G.6 Mass spectrometry (3h)

G.6.1. Discuss how the molecular mass and formula may be obtained from the molecular ion peak.

• Use the fact that modern spectrometers have sufficient accuracy to allow identification of the molecular formula from the molecular mass using the accurately known masses of the commonest isotopes of carbon, hydrogen, nitrogen and oxygen.

G.6.2. Analyze molecular mass spectra.

• Stress the importance of isotopes. Use of the (M + 2) and (M + 4) peaks for chlorine and bromine; recognition of molecular fragments.

G.7 Chromatography (4h)

G.7.1. Stated the reasons for using chromatography.

• Chromatography can be used to separate substances for analysis and to determine purity. The coupling of chromatography with other techniques should be highlighted where possible.

G.7.2. State that all chromatographic techniques require a stationary phase and a mobile phase.

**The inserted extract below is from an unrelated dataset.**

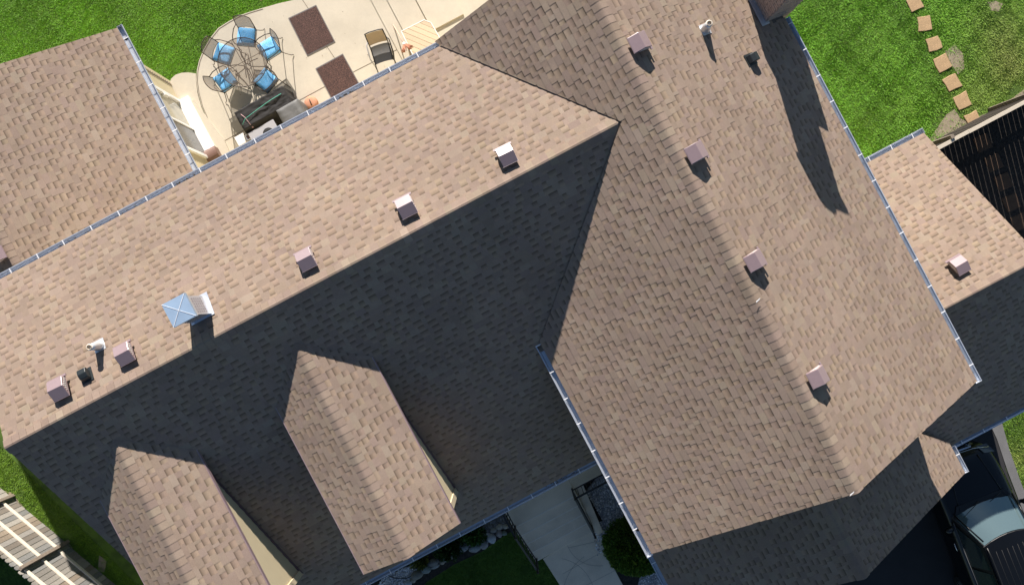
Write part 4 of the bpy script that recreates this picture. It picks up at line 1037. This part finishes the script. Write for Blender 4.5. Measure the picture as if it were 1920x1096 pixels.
# ================================================================== CAR
cdir = Vector((-.36, .933, 0)).normalized(); ca_ = math.atan2(cdir.y, cdir.x)
cp = G(1880, 1003, 1.7); car = thing('parked_car', 'black sport utility vehicle parked at the garage', 'car', (cp.x+.1, cp.y+.05, .012), ca_)
st = [(1.98, .60, .62, .35), (1.93, .78, .80, .30), (1.80, .88, .92, .26), (1.5, .93, .99, .24), (1.0, .95, 1.05, .24), (.6, .955, 1.10, .24), (0, .96, 1.12, .24), (-1.2, .965, 1.13, .24), (-2.2, .955, 1.14, .24), (-2.75, .92, 1.12, .28), (-2.92, .85, 1.0, .34)]
def car_loft(name, st, m, parent):
    b = MB(); ringn = None; vs = []
    for x, hw, zt, zb in st:
        half = [(0, zt+.02), (.35*hw, zt+.017), (.62*hw, zt+.006), (.80*hw, zt-.02), (.92*hw, zt-.07), (.985*hw, zt-.16), (hw, zt-.30), (hw*.99, (zt+zb)/2-.05), (hw*.985, zb+.12), (hw*.94, zb), (0, zb-.02)]
        half = [(y, max(z, zb-.02)) for y, z in half]
        full = half+[(-y, z) for y, z in half[-2:0:-1]]; ringn = len(full)
        vs += [(x, y, z) for y, z in full]
    fs = [(i*ringn+j, i*ringn+(j+1) % ringn, (i+1)*ringn+(j+1) % ringn, (i+1)*ringn+j) for i in range(len(st)-1) for j in range(ringn)]
    fs += [tuple(range(ringn)), tuple(range((len(st)-1)*ringn+ringn-1, (len(st)-1)*ringn-1, -1))]
    b.raw(vs, fs, None, True); o = b.obj(name, m, parent)
    mm = o.modifiers.new('s', 'SUBSURF'); mm.levels = mm.render_levels = 1; return o
car_loft('body', st, 'car_paint', car)
for s in (-1, 1):                                                # hood creases
    b = MB(); b.tube([(1.78, s*.42, .945), (1.2, s*.52, 1.045), (.62, s*.62, 1.105)], .012, 6); b.obj('hood_crease', 'car_paint', car)
def rr(x0, x1, hw0, hw1, z, n=6):                                  # roof-like outline: front x1
    pts = []
    for i in range(n+1): t = i/n; pts.append((x1-.14*(2*t-1)**2, -hw1+2*hw1*t, z-.05*(2*t-1)**2))
    for i in range(n+1): t = i/n; pts.append((x0+.06*(2*t-1)**2, hw0-2*hw0*t, z-.05*(2*t-1)**2))
    return pts
base = rr(-2.86, .68, .84, .86, 1.10); roofo = rr(-2.55, .0, .62, .64, 1.70); k = len(base)
b = MB(); b.raw(base+roofo, [(i, (i+1) % k, k+(i+1) % k, k+i) for i in range(k)]); b.obj('cabin', 'car_trim', car)
b = MB(); n = 6; vs = []
for j in range(9):
    x = 0-2.55*j/8; hw = .64-.02*j/8; zc = 1.70+.045*math.sin(math.pi*min(1, (j+.6)/8.6))
    for i in range(13): t = -1+2*i/12; vs.append((x-(.14*t*t if j == 0 else 0)-(0), t*hw, zc-.05*t*t))
b.raw(vs, [(j*13+i, j*13+i+1, j*13+i+14, j*13+i+13) for j in range(8) for i in range(12)], None, True); b.obj('roof', 'car_paint', car)
b = MB()
for i in range(7):
    y = -.42+.14*i; b.tube([(-.32, y, 1.728-.05*(y/.64)**2), (-1.2, y, 1.747-.05*(y/.64)**2), (-2.3, y, 1.722-.05*(y/.64)**2)], .006, 5)
b.obj('roof_rib', 'car_trim', car)
def panel(name, pts, m, off, nseg=None):
    b = MB(); P = [Vector(p) for p in pts]; nrm = (P[1]-P[0]).cross(P[-1]-P[0]).normalized()
    if nrm.z < 0: nrm = -nrm
    b.face([p+nrm*off for p in P]); return b.obj(name, m, car)
b = MB(); n = 8; lo, hi = [], []                                   # curved windscreen
for i in range(n+1):
    t = -1+2*i/n; lo.append((.665-.14*t*t, t*.81, 1.125-.05*t*t)); hi.append((.035-.14*t*t, t*.61, 1.70-.05*t*t))
b.raw(lo+hi, [(i, i+1, n+2+i, n+1+i) for i in range(n)], None, True); b.obj('windscreen', 'car_glass', car)
for s in (-1, 1):
    for xa, xb, xc, xd in ((.30, -.78, -.80, -.24), (-.86, -1.82, -1.80, -.90), (-1.92, -2.62, -2.40, -1.90)):
        q = [(xa, s*.862, 1.13), (xb, s*.858, 1.13), (xc, s*.652, 1.60), (xd, s*.652, 1.60)]
        if s > 0: pass
        b = MB(); b.face(q if s < 0 else q[::-1]); b.obj('side_window', 'side_glass', car)
    b = MB(); b.tube([(.42, s*.885, 1.115), (-.8, s*.885, 1.125), (-2.6, s*.86, 1.13)], .010, 6); b.obj('window_trim', 'lamp', car)
    b = MB(); b.tube([(-.15, s*.60, 1.71), (-.4, s*.60, 1.76), (-2.2, s*.585, 1.76), (-2.4, s*.58, 1.71)], .016, 6); b.obj('roof_rail', 'car_trim', car)
    b = MB(); b.lathe([(.001, -.1), (.07, -.085), (.10, -.02), (.10, .04), (.06, .09), (.001, .1)], (0, 0, 0), 14); o = b.obj('mirror', 'car_paint', car); o.location = (.30, s*1.06, 1.14); o.scale = (.7, 1.15, .8)
    b = MB(); b.box((-.1, -.1, -.04), (.1, .1, .04)); o = b.obj('mirror_arm', 'car_trim', car); o.location = (.32, s*.93, 1.10); o.scale = (.4, .7, .5)
    b = MB(); b.raw([(1.90, s*.52, .82), (1.86, s*.80, .80), (1.62, s*.90, .86), (1.70, s*.60, .93)], [(0, 1, 2, 3)]); o = b.obj('headlight', 'lamp', car); mm = o.modifiers.new('t', 'SOLIDIFY'); mm.thickness = .03; mm.offset = 0; o.location = (.05, 0, .02)
    for xw in (1.22, -1.75):
        w_ = empty('wheel', (xw, s*.83, .36), parent=car); b = MB()
        b.tube([(0, -.11, 0), (0, .11, 0)], .36, 24); b.obj('tyre', 'tyre', w_)
        b = MB(); b.tube([(0, -.125, 0), (0, .125, 0)], .24, 18); b.obj('rim', 'lamp', w_)
    b = MB(); b.tube([(.72, s*.08, 1.13), (.50, s*.08+.5, 1.17)] if s > 0 else [(.74, -.62, 1.09), (.60, -.10, 1.16)], .008, 5); b.obj('wiper', 'car_trim', car)
for s in (-1, 1):
    b = MB(); b.tube([(1.72, s*.80, .93), (1.2, s*.845, 1.035), (.66, s*.85, 1.085)], .006, 5); b.obj('hood_gap', 'tyre', car)
    b = MB(); b.tube([(-.02, s*.955, 1.06), (-.05, s*.972, .75), (-.02, s*.968, .45)], .006, 5); b.obj('door_gap', 'tyre', car)
    b = MB(); b.tube([(-.18, s*.975, .93), (-.38, s*.975, .94)], .014, 6); b.obj('door_handle', 'chrome', car)
    b = MB(); b.tube([(.60, s*.80, 1.12), (.02, s*.625, 1.70)], .022, 6); b.obj('windscreen_pillar', 'car_paint', car)
b = MB(); b.hexa([(.60, -.76, 1.085), (.78, -.66, 1.085), (.78, .66, 1.085), (.60, .76, 1.085)], [(.60, -.76, 1.112), (.78, -.66, 1.10), (.78, .66, 1.10), (.60, .76, 1.112)]); b.obj('cowl', 'car_trim', car)
b = MB()
for z in (.60, .68, .76): b.box((1.955, -.42, z), (2.0, .42, z+.03))
b.obj('grille', 'chrome', car)
b = MB(); b.tube([(1.84, -.80, .885), (1.95, -.4, .90), (1.97, 0, .905), (1.95, .4, .90), (1.84, .80, .885)], .008, 6); b.obj('hood_edge', 'chrome', car)

# dry leaf bits on the patio and in the gutters
b = MB()
def fleck(p, s):
    a = rng.random()*6.28; c, sn = math.cos(a)*s, math.sin(a)*s; h = rng.uniform(.004, .02)
    k = rng.uniform(.6, 1.2); col = rng.choice([(.22, .13, .06), (.30, .20, .08), (.14, .09, .05)])
    b.face([p+Vector((c, sn, .003)), p+Vector((-sn*.5, c*.5, h)), p+Vector((-c, -sn, .004)), p+Vector((sn*.5, -c*.5, h*.6))], tuple(q*k for q in col))
for _ in range(70):
    x, y = rng.uniform(400, 880), rng.uniform(0, 230)
    if y < 268-.47*(x-417) and x > 380+.2*y: fleck(G(x, y, .066), rng.uniform(.010, .022))
for _ in range(12): fleck(G(rng.gauss(846, 6), rng.gauss(32, 5), .066), .025)
for c0, c1 in ((-7.6, -5.6), (-4.9, -4.5), (-1.5, -.9)):
    for _ in range(30): fleck(toW((-5.02+rng.uniform(-.05, .04), rng.uniform(c0, c1), 5.335)), rng.uniform(.012, .028))
for _ in range(40): fleck(toW((4.28+rng.uniform(-.03, .06), rng.uniform(-1.4, -.6), 3.25)), rng.uniform(.012, .028))
b.obj('leaf_litter', 'leaf', kind='stuff')
# small white scraps lying on the high roof
for (x, y, pl, abc, lab) in [(1421, 563, rb_r, aRR, 'thin white scrap lying beside the high ridge, mid length'), (1597, 925, rb_l, (5.0-PB*.03, 0, PB), 'small white scrap lying at the front end of the high ridge')]:
    p = toW(onplane(x, y, abc[0]+.06, abc[1], abc[2])); b = MB(); b.raw([(-.05, -.012, 0), (.03, -.008, .004), (.06, .012, .01), (-.03, .010, .002), (-.05, -.012, .004), (.03, -.008, .008), (.06, .012, .014), (-.03, .010, .006)],
        [(3, 2, 1, 0), (4, 5, 6, 7), (0, 1, 5, 4), (1, 2, 6, 5), (2, 3, 7, 6), (3, 0, 4, 7)])
    o = b.obj('paper_scrap', 'scrap', label=lab, category='scrap'); o.location = p; o.rotation_euler = (0, 0, .7)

• Components in a mixture have different tendencies to absorb on to a surface or dissolve in a solvent. This provides a powerful means of separating the components.

G.7.3. Explain how the phenomena absorption, partition, ion exchange and molecular exclusion can be used in chromatographic techniques.

• Each of these phenomena gives rise to different chromatographic techniques.

G.7.4. Outline the use of paper chromatography; thin-layer chromatography; column chromatography; ion exchange chromatography; gas-liquid chromatography; and high performance liquid chromatography. For each technique an outline of its operation is all that is required. Some can be carried out in the school laboratory.

G.7.5. Deduce which chromatographic technique is best to separate the components in a particular mixture. Simple examples only.